Task to carry out: Begin with the line that contains "Keep writing the" and end with the line that contains "return I, hc, yl", transcribing exactly each line in that stretch and no other.

Listed entries:
"""
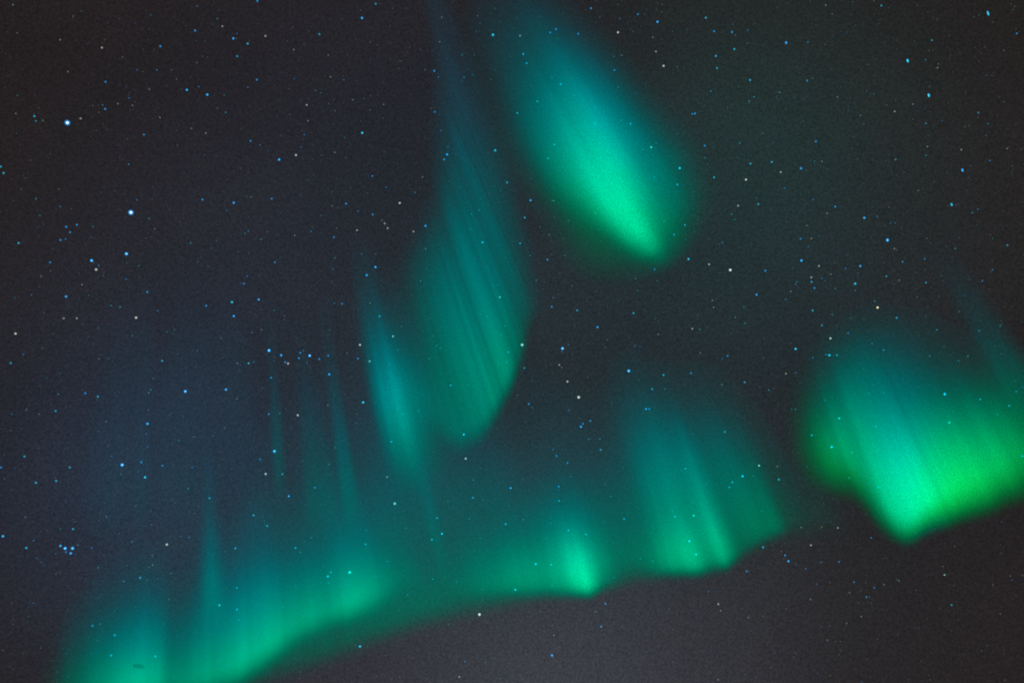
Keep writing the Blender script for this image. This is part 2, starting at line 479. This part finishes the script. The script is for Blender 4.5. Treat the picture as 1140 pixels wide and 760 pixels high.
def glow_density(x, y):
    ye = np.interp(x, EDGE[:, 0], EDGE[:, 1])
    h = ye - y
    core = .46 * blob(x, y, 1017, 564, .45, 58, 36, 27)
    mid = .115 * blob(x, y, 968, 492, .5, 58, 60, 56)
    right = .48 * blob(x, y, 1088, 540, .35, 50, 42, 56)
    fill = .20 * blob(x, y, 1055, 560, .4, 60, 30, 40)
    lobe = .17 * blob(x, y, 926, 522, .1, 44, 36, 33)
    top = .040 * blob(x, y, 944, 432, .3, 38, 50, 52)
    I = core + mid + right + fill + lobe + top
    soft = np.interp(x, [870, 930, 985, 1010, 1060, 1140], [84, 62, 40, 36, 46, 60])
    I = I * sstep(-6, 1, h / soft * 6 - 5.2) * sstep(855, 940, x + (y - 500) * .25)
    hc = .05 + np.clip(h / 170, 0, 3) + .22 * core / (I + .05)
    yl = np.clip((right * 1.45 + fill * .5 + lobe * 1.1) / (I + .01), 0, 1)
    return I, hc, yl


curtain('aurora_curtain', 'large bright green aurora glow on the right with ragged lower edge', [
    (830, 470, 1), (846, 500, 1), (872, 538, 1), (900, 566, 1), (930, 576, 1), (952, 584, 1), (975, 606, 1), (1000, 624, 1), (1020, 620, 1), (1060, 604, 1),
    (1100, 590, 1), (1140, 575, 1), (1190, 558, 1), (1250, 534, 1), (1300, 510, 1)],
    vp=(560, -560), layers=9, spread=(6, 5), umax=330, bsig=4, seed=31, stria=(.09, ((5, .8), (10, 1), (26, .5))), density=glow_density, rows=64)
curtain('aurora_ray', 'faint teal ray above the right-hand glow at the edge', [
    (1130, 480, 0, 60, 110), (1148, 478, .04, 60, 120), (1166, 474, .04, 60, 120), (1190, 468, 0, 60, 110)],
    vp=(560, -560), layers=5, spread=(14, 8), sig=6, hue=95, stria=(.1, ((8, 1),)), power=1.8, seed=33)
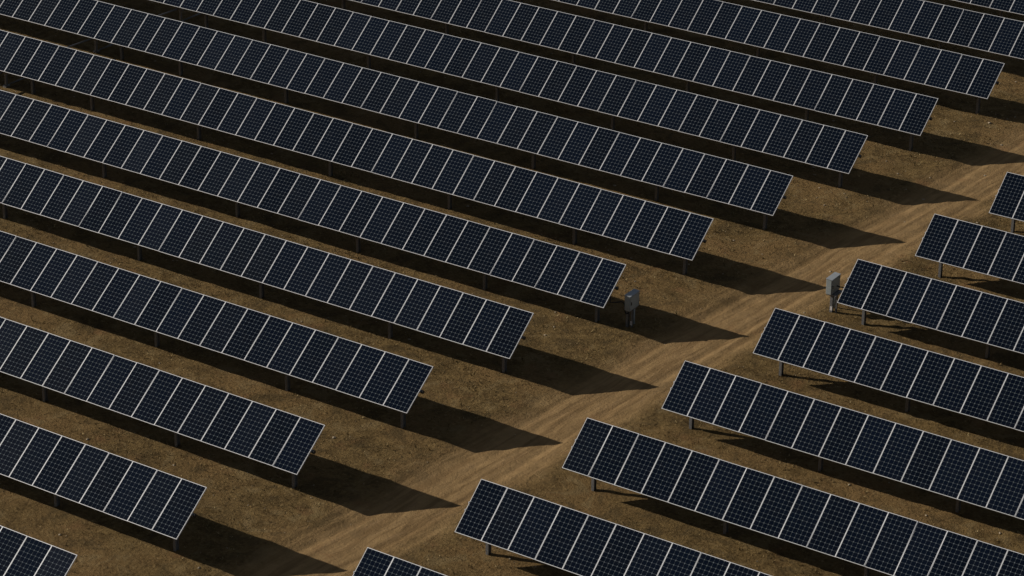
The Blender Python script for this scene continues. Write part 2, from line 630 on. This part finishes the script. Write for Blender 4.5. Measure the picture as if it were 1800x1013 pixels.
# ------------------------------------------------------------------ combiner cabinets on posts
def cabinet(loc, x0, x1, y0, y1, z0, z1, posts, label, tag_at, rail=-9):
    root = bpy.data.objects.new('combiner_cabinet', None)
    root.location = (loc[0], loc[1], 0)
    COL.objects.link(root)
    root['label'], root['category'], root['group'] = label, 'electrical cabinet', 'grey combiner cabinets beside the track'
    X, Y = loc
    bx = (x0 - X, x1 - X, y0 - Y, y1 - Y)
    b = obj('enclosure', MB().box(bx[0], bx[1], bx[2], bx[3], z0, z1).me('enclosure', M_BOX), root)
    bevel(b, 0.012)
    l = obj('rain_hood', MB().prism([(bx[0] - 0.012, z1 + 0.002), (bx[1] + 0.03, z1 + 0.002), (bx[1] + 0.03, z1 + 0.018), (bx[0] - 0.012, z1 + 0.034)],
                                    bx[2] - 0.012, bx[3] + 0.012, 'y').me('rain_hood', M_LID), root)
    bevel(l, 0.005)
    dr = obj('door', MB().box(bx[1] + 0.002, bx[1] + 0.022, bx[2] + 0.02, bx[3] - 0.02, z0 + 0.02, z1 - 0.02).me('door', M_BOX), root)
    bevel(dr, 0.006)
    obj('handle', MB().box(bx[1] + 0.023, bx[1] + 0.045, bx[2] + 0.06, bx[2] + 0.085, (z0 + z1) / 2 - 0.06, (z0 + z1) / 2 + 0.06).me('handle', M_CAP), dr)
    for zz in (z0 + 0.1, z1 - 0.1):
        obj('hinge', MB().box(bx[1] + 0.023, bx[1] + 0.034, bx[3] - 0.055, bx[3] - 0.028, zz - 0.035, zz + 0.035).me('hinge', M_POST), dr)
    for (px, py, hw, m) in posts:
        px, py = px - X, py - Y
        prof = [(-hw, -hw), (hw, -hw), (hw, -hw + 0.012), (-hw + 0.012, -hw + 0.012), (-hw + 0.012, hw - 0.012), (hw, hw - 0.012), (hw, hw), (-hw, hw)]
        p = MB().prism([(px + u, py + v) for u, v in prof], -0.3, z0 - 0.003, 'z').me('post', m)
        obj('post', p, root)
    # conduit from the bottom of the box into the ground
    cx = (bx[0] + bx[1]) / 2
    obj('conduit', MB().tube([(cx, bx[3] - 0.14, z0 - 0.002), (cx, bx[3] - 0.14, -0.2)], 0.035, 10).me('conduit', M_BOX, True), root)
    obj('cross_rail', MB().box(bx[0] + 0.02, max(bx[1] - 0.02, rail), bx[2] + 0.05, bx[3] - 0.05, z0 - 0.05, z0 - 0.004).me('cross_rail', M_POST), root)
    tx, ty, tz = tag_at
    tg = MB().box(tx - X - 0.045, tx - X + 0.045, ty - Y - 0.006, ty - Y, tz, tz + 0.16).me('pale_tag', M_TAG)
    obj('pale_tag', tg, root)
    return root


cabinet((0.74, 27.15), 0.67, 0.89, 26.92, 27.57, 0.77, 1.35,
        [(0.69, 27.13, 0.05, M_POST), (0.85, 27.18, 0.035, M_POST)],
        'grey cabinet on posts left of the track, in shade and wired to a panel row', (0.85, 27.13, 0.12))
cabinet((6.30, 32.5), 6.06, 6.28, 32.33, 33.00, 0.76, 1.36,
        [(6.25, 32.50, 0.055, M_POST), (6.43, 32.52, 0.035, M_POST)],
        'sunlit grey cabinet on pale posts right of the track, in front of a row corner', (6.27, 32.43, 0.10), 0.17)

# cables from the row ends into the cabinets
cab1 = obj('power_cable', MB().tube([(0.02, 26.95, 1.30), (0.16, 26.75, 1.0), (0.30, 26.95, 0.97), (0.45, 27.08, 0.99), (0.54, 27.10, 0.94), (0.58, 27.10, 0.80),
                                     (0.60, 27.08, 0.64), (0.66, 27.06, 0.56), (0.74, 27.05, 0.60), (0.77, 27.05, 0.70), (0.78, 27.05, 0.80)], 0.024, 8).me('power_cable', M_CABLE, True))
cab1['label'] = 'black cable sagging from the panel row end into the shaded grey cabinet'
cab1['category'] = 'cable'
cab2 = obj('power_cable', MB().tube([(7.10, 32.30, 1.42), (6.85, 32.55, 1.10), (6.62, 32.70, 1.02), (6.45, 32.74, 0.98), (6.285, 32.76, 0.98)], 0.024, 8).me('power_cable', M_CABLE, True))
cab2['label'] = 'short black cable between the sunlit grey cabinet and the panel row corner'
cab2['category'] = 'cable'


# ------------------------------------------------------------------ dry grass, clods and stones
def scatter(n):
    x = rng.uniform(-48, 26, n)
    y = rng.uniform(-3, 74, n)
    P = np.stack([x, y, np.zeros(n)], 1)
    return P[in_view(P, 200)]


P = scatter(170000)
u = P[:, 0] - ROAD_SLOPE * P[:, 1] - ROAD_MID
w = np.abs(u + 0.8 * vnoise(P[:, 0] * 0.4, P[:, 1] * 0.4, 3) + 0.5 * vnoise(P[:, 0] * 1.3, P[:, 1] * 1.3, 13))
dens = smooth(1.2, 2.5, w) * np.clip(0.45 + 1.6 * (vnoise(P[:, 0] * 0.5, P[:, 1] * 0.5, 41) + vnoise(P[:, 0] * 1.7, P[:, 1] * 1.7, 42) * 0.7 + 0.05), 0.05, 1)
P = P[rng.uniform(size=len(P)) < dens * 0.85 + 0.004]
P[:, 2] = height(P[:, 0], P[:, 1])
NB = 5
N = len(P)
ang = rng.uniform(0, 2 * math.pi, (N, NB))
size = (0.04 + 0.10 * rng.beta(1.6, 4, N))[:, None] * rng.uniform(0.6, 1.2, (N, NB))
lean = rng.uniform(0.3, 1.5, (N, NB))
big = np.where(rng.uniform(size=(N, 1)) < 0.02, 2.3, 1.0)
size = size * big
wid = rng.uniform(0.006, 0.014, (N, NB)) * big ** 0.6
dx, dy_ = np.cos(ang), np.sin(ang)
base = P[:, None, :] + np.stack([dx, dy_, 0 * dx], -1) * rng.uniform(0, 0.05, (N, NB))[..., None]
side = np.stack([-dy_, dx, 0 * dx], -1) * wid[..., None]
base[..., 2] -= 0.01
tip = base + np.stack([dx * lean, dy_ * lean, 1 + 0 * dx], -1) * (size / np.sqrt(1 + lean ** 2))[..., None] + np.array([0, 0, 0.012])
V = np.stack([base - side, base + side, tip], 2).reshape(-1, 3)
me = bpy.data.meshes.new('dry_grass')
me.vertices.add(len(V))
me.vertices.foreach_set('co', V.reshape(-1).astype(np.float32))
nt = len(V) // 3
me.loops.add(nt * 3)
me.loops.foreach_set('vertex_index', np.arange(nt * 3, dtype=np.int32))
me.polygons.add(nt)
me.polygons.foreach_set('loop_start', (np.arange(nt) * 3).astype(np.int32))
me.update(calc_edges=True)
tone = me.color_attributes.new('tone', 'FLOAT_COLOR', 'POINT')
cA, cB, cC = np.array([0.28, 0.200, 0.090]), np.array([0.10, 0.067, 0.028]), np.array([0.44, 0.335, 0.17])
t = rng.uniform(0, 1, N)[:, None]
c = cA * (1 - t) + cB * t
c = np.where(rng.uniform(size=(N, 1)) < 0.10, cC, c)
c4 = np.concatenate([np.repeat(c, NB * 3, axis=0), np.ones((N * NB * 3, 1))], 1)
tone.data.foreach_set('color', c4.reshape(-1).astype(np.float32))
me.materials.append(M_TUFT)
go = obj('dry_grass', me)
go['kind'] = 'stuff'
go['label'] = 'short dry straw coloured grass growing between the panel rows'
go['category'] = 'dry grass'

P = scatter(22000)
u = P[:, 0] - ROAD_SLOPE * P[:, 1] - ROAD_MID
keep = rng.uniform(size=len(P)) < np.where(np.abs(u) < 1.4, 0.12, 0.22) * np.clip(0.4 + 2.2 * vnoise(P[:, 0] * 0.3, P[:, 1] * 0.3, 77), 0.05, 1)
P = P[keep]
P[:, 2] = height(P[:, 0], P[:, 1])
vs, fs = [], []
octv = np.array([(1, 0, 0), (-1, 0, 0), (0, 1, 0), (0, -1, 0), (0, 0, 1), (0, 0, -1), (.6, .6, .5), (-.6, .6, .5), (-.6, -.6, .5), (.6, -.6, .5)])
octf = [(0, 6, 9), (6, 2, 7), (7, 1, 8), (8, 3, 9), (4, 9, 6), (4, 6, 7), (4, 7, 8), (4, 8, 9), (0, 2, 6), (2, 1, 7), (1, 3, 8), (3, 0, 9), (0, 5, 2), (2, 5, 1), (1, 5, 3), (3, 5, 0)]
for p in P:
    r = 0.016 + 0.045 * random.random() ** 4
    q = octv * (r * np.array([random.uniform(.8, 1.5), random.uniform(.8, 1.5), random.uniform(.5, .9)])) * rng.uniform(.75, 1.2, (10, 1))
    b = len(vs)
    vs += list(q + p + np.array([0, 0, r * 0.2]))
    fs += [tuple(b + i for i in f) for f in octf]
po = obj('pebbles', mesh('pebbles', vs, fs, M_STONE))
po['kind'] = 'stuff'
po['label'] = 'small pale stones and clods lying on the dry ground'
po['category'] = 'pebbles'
"""
"""
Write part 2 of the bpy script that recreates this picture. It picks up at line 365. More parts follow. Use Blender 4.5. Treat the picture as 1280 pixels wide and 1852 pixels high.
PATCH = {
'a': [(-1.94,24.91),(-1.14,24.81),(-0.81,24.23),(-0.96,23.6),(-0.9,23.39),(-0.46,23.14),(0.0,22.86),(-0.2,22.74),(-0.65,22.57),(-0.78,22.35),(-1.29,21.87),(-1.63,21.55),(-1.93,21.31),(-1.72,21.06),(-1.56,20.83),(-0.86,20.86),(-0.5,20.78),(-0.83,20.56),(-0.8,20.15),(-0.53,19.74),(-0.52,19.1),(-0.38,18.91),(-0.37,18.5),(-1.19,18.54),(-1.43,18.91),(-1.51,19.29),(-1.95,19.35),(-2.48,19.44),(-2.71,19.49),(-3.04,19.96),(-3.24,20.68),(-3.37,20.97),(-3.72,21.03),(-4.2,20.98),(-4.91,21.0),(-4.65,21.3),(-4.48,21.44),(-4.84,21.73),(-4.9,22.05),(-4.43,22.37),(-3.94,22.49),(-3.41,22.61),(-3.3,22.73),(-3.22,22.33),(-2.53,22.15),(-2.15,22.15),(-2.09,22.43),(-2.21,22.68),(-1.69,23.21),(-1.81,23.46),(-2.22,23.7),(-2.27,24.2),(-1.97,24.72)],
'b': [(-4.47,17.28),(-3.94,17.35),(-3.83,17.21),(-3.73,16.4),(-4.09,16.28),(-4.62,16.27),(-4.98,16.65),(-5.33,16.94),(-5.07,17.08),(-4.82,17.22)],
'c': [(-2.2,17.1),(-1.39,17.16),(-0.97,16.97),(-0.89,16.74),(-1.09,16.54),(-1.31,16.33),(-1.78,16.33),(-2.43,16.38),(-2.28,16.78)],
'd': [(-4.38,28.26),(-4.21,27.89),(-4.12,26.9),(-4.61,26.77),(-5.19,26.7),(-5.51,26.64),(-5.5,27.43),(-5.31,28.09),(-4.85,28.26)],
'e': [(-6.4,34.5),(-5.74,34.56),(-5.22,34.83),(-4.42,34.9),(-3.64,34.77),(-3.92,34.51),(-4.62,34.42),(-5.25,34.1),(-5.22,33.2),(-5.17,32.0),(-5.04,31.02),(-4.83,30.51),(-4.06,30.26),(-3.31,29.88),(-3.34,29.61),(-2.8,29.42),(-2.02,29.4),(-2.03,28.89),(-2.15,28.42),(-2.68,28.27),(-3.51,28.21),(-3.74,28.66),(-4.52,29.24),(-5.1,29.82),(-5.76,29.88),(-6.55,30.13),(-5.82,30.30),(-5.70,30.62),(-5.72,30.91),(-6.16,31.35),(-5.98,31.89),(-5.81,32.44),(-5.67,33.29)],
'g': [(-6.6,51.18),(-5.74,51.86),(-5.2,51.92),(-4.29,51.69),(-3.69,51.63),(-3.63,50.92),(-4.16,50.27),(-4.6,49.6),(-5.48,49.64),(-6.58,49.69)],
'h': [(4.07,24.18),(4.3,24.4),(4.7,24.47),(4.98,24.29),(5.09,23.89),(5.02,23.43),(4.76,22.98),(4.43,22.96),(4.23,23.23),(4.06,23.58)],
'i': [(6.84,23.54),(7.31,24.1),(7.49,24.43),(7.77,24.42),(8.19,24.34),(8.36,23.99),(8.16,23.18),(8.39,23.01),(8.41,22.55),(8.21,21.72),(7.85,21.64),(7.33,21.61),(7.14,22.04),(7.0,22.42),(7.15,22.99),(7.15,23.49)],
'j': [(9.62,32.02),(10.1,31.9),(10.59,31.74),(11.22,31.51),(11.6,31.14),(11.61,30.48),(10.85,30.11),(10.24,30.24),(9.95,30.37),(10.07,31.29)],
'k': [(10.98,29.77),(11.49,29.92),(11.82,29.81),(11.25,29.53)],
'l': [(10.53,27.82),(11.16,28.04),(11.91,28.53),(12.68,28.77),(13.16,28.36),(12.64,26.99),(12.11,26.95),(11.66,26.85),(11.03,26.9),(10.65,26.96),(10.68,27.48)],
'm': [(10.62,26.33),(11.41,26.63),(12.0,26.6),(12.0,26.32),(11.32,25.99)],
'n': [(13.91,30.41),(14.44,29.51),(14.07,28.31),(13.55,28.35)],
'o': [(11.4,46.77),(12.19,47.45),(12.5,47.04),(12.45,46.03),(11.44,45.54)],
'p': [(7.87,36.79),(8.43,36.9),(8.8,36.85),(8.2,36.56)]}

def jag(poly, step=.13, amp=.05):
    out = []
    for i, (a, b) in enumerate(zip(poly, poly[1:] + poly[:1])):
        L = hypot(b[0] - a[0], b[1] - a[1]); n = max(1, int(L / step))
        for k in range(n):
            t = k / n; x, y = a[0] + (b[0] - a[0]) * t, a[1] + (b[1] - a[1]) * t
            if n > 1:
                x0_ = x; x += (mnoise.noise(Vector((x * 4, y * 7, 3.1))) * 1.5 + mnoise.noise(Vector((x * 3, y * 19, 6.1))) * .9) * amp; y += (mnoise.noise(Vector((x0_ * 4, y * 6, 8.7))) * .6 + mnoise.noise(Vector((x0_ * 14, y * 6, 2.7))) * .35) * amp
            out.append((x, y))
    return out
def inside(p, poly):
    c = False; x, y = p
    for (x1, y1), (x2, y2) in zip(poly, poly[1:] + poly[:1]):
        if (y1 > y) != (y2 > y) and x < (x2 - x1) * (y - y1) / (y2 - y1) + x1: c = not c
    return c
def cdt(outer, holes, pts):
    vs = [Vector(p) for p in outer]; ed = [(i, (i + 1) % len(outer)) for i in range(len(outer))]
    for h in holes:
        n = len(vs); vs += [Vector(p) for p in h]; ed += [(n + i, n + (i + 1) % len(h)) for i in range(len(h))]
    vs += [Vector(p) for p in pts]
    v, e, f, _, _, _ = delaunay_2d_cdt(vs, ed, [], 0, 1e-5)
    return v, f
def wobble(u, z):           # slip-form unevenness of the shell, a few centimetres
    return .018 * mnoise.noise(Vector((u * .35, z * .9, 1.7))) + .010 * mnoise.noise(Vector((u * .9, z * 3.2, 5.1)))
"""
"""
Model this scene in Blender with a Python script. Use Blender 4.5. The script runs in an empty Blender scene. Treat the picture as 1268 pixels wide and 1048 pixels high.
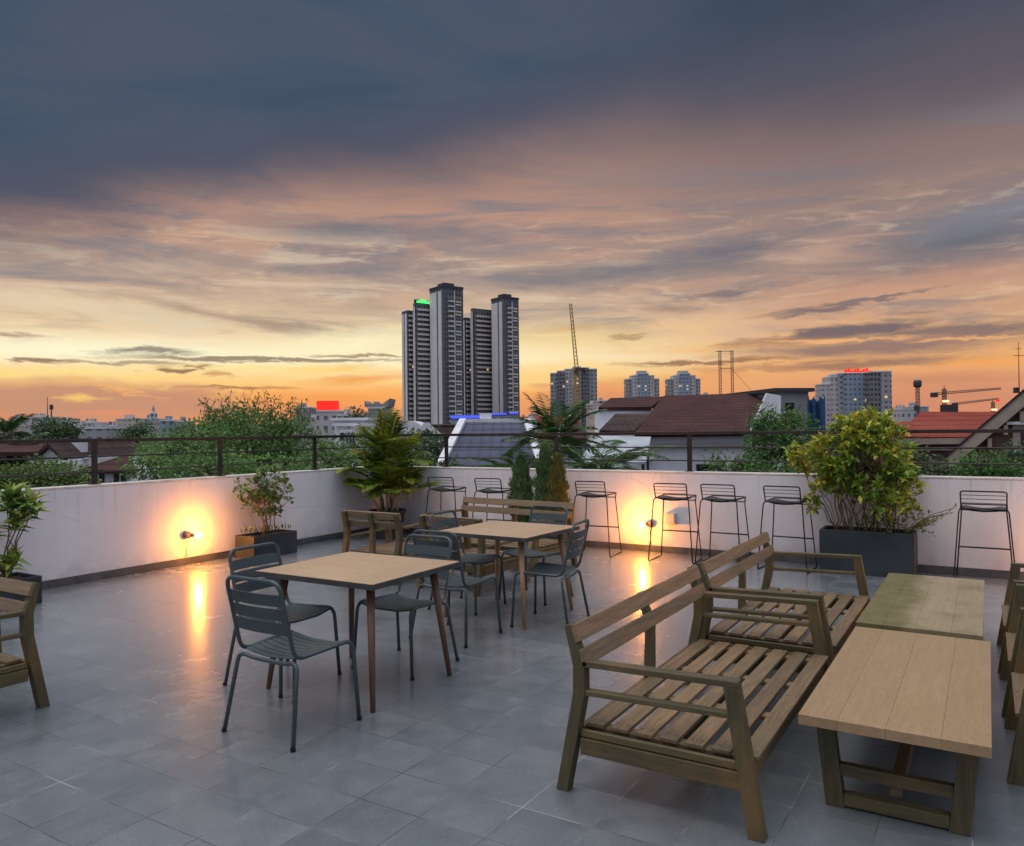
"""
Output for this task:
Keep writing the Blender script for this image. This is part 2, starting at line 479. This part finishes the script. The script is for Blender 4.5. Treat the picture as 1140 pixels wide and 760 pixels high.
def glow_density(x, y):
    ye = np.interp(x, EDGE[:, 0], EDGE[:, 1])
    h = ye - y
    core = .46 * blob(x, y, 1017, 564, .45, 58, 36, 27)
    mid = .115 * blob(x, y, 968, 492, .5, 58, 60, 56)
    right = .48 * blob(x, y, 1088, 540, .35, 50, 42, 56)
    fill = .20 * blob(x, y, 1055, 560, .4, 60, 30, 40)
    lobe = .17 * blob(x, y, 926, 522, .1, 44, 36, 33)
    top = .040 * blob(x, y, 944, 432, .3, 38, 50, 52)
    I = core + mid + right + fill + lobe + top
    soft = np.interp(x, [870, 930, 985, 1010, 1060, 1140], [84, 62, 40, 36, 46, 60])
    I = I * sstep(-6, 1, h / soft * 6 - 5.2) * sstep(855, 940, x + (y - 500) * .25)
    hc = .05 + np.clip(h / 170, 0, 3) + .22 * core / (I + .05)
    yl = np.clip((right * 1.45 + fill * .5 + lobe * 1.1) / (I + .01), 0, 1)
    return I, hc, yl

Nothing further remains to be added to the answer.